The centrepiece of the Critics section in this week’s New Statesman is “Say I won’t be there”, a new short story, written exclusively for the NS, by novelist Ali Smith. In Books, the NS’s nature columnist John Burnside reviews Robert Macfarlane’s The Old Ways: a Journey on Foot. “With the possible exception of memoir,” Burnside writes, “no other literary form is more revealing of its author’s pretensions than nature writing.” However, Macfarlane mostly avoids the besetting sins of the genre in Burnside’s view. “Intrepid and well-informed he may be, but there is no sense of ego here …” He is, Burnside writes, “our finest nature writer”.

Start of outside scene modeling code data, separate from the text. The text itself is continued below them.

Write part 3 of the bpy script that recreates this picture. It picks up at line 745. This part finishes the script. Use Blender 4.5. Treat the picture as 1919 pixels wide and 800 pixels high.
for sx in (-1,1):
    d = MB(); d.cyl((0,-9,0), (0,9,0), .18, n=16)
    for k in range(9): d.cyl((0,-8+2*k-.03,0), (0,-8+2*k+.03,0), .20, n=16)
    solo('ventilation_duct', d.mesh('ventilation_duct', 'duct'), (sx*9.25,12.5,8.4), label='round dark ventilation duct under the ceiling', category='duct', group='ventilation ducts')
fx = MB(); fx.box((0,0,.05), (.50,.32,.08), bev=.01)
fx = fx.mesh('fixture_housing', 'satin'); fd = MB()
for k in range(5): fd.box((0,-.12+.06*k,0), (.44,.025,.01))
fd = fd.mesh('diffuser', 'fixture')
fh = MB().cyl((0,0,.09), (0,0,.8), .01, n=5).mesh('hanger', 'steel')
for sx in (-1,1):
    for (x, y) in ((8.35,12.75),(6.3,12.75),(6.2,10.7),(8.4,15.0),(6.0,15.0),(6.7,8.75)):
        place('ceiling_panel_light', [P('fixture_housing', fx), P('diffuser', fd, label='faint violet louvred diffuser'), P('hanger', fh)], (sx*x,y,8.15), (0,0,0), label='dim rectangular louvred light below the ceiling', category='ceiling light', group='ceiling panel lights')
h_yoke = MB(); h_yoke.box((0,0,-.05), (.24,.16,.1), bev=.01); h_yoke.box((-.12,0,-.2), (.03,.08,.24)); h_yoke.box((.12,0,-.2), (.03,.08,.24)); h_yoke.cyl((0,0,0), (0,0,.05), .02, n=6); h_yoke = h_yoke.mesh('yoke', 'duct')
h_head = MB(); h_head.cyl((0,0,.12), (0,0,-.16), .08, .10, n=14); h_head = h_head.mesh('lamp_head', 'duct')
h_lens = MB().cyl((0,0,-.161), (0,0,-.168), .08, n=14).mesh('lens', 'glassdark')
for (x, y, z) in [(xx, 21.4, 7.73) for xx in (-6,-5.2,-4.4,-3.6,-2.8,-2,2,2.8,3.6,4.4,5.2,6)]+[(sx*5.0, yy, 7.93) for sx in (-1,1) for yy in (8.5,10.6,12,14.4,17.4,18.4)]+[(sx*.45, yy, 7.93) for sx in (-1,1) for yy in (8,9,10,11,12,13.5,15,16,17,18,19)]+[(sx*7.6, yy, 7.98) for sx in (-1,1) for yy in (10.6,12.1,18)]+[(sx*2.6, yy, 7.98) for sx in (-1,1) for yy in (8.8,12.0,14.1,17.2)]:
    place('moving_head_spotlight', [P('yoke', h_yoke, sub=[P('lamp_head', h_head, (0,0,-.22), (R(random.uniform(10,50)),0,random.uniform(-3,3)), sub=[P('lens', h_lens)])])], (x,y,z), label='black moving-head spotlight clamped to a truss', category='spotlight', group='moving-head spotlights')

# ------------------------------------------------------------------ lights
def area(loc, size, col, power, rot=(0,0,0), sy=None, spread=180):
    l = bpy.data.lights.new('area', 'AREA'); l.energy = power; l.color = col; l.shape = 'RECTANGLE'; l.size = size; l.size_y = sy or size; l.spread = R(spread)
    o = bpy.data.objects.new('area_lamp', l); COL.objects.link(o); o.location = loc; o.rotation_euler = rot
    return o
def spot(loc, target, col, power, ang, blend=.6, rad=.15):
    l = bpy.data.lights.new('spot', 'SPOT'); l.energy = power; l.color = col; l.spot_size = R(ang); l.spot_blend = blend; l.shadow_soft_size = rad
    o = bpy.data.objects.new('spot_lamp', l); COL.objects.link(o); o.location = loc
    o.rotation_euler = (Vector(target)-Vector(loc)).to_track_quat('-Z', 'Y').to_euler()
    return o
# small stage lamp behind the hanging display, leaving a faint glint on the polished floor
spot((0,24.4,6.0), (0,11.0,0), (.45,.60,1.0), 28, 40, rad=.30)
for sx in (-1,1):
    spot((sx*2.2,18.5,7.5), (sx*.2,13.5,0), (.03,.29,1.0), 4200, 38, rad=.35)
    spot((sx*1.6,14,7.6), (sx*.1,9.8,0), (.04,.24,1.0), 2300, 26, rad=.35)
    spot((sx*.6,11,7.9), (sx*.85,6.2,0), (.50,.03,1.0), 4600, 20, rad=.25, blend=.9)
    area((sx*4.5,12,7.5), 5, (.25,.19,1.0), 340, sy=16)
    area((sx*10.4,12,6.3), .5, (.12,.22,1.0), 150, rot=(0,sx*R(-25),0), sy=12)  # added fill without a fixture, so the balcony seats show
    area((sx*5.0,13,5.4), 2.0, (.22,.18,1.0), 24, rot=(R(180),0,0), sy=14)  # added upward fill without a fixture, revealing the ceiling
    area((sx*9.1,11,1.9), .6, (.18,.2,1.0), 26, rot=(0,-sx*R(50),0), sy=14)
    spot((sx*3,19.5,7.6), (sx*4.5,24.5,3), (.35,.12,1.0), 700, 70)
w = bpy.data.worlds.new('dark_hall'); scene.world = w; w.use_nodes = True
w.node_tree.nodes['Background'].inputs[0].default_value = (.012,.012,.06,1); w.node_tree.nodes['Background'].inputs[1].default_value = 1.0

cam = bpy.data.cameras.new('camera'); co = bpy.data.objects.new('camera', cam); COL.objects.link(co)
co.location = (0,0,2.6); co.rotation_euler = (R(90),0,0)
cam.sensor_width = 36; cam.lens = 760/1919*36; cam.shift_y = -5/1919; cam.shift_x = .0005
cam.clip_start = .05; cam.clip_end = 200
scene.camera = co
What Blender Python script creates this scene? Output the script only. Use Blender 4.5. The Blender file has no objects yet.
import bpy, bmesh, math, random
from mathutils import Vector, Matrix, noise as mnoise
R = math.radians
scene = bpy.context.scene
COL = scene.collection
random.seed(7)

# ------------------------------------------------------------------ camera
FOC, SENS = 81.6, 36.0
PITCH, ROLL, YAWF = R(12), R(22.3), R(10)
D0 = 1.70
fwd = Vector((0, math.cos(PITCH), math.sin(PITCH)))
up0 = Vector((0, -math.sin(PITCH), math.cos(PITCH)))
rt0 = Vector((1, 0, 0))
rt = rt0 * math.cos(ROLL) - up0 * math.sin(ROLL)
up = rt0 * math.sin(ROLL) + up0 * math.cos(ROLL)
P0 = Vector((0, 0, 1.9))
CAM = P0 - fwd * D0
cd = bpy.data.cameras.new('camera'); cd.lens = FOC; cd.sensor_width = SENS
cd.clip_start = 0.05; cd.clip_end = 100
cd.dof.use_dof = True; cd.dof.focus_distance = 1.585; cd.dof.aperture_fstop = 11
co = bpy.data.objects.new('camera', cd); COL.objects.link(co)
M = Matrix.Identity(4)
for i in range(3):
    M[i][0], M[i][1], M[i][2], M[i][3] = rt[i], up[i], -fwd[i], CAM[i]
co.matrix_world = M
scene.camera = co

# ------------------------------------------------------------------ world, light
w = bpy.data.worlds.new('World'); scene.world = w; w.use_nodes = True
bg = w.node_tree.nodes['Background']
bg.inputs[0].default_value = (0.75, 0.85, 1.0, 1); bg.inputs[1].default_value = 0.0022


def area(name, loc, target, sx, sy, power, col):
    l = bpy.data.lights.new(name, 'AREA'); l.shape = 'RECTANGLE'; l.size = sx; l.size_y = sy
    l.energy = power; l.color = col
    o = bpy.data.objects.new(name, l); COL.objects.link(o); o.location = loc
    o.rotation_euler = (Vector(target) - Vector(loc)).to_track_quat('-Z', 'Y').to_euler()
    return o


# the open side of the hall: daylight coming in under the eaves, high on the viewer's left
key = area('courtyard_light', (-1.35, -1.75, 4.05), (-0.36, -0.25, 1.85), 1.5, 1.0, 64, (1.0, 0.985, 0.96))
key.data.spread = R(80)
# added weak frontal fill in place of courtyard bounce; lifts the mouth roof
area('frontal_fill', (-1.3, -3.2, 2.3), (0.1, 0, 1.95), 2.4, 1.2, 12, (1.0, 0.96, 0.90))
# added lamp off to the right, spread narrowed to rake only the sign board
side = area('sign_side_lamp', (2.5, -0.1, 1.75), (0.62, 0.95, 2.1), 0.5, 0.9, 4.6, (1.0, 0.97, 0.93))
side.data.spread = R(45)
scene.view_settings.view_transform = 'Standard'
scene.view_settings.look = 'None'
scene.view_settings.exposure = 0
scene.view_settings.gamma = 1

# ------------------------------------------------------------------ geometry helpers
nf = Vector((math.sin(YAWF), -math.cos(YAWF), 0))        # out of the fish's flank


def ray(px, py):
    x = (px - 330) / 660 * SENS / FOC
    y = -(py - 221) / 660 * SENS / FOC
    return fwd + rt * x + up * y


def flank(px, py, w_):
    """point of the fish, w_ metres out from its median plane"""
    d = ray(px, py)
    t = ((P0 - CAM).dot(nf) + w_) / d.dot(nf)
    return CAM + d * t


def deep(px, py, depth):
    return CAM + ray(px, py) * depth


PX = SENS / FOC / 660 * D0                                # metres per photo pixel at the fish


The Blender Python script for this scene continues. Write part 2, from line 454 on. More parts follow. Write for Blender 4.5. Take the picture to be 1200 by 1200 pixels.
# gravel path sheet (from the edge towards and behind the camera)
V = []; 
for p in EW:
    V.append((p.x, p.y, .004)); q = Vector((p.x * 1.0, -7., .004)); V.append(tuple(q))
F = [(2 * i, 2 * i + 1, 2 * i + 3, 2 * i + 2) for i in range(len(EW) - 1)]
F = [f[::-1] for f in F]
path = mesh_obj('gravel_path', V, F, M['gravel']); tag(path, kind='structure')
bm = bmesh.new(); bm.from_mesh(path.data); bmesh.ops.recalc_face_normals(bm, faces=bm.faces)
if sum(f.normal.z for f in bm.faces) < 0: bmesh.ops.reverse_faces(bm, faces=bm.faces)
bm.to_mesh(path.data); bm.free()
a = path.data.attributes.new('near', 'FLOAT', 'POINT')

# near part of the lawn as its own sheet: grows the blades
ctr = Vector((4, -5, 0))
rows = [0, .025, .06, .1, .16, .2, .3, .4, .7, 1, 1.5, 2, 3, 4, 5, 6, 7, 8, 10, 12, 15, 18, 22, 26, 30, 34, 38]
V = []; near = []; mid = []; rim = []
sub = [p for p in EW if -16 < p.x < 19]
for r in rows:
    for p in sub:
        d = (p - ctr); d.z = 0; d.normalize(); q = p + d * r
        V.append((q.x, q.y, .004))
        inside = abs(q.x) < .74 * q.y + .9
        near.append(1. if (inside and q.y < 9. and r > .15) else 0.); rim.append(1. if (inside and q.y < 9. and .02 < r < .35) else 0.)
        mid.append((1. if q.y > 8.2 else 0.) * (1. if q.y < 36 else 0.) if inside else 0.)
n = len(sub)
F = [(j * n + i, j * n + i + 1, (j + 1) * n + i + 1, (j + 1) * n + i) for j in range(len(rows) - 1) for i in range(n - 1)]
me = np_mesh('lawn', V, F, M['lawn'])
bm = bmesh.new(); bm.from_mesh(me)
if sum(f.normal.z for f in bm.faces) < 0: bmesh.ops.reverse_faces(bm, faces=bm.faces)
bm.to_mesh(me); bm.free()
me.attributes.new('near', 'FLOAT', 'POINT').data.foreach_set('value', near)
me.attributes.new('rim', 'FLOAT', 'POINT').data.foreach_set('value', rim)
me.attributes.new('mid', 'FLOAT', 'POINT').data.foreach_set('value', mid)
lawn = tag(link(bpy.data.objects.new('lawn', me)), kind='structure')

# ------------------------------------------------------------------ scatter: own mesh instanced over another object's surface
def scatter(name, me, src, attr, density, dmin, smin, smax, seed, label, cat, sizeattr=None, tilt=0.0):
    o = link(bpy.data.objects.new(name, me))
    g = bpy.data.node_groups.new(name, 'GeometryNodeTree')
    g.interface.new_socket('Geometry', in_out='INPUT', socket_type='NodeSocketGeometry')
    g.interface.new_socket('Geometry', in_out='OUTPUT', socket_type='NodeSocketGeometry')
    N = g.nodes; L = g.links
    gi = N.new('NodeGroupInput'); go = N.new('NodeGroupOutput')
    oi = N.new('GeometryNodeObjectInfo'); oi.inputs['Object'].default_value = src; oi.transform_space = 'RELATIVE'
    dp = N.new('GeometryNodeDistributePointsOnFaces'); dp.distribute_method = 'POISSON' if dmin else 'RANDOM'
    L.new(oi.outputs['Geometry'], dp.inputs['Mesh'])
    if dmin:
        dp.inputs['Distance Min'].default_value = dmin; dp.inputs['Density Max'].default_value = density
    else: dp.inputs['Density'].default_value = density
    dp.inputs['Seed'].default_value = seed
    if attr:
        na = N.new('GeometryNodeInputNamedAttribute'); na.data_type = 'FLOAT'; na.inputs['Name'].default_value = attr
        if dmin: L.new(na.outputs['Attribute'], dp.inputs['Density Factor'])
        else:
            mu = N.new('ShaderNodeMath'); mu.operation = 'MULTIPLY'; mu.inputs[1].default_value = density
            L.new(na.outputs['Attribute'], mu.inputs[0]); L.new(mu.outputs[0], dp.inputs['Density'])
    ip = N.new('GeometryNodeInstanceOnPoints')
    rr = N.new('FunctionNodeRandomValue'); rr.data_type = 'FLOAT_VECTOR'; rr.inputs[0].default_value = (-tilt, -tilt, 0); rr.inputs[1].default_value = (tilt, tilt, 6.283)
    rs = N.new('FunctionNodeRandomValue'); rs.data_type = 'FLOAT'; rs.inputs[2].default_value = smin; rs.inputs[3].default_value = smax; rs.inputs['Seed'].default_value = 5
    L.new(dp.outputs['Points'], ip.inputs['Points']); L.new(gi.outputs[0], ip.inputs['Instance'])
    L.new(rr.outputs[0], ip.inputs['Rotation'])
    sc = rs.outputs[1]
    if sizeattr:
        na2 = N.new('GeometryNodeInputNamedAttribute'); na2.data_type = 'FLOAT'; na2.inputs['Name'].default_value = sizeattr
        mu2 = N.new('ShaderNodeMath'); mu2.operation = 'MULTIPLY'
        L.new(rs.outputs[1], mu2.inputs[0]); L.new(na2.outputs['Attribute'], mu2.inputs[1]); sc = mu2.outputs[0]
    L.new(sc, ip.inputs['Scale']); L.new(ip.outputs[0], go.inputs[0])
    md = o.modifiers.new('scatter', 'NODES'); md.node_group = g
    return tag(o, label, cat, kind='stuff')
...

In the Books Interview, Jonathan Derbyshire talks to China Miéville about his new novel Railsea, in which the action of Herman Melville’s Moby-Dick is transposed from the sea to the railway and the whale is replaced by a giant mole. “I first read [Moby-Dick] when I was about 17 and I was really blow away by it,” Miéville says. “I like very much that sort of hypnotic, overwrought, very lush prose.” Asked about his relationship to the science fiction and fantasy communities, Miéville says: “The level of seriousness with which books are treated at some of the science-fiction conventions puts a lot of conventional literary festivals to shame. At the same time, I get very exasperated with certain aspects of geek culture.”

Also in Books: Toby Litt reviews Ben Marcus’s novel The Flame Alphabet; Jonathan Beckman on Satantango by Laszlo Krasznahorkai; Felix Martin on Economics After the Crisis by Adair Turner. PLUS Sophie Elmhirst’s Word Games column – this week her word is “Jubilee”.

Elsewhere in the Critics: Yo Zushi on the enduring influence of Alex Chilton and Big Star; Rachel Cooke on the mysterious charms of Rory Stewart; Ryan Gilbey on Bela Tarr’s valedictory film The Turin Horse and Plan B’s boisterous cinematic debut, iLL Manors; “Blue Song”, a poem by Dannie Abse; Antonia Quirke on a Radio 2 documentary about the Queen; and Will Self goes to Berlin to eat currywurst.